Q: What sort of window do you give yourself [to start winning]?
Leiweke: We've been afraid of winning, and it has destroyed us. Great organizations don’t back down from the challenge. I learned that with the Lakers. The Lakers are not afraid to admit that they are expected to win. We need to have that kind of culture here.

Q: The Raptors have the knock of being the team nobody wants to play for. How do you turn that around?
Leiweke: People who say players won’t come here because they don’t like the cold weather or they don’t want to play in Canada or we don’t have ESPN -- those are excuses. We’re not using those any more. ... This is one of the top three or four cities in all of North America, with one of the best, if not the best, economy in North America. We will have no trouble convincing people to come here -- if we win.

Q: Have you thought about rebranding the Raptors specifically?
Leiweke: We are going to submit to the league, in the near future, an application to change our logo, our look, our colour scheme -- everything but the name.

Q: Why everything but the name?
Leiweke: Honestly, I’d change the name. But there are others here who felt strongly that we shouldn't change the name, and so I’m going with them on this one.
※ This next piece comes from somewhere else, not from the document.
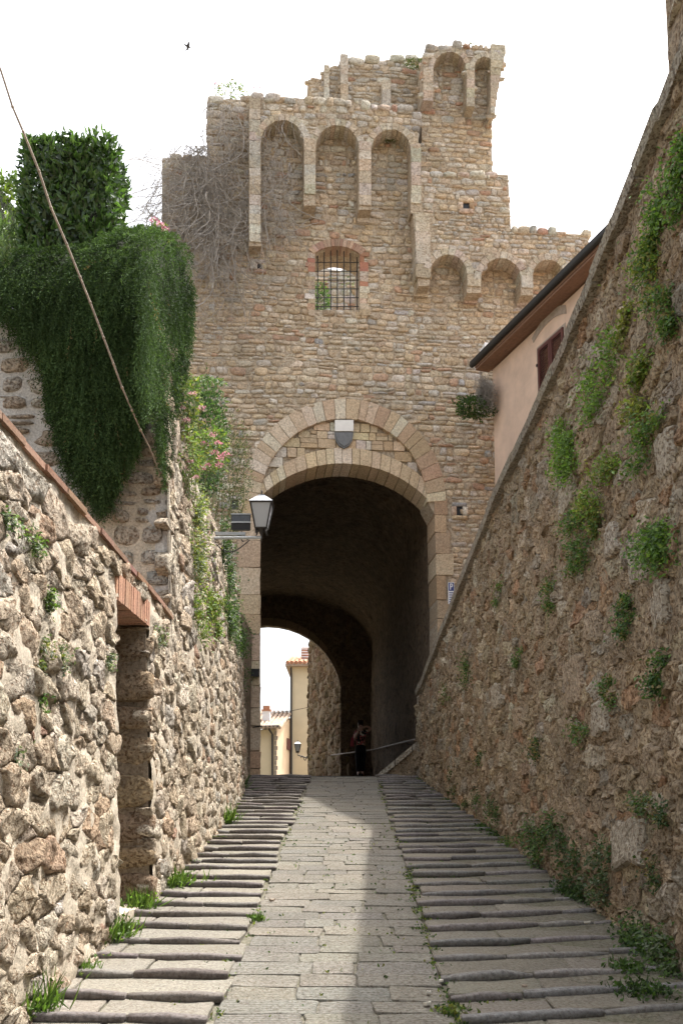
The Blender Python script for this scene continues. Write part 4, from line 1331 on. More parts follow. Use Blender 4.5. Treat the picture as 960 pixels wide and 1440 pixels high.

Q: You use the word fear a lot. What do you mean when you say fear?
Leiweke: There is a fear of success here, which is amazing. ... We have to say, "Look, occasionally we’re going to try things and they’re not going to work. That’s okay." ... We cannot accept where we are at with TFC. I know how we’re going to fix it. That’s not cockiness. It’s confidence. Because I’ve been through this before (GLOBE & MAIL, 10/25).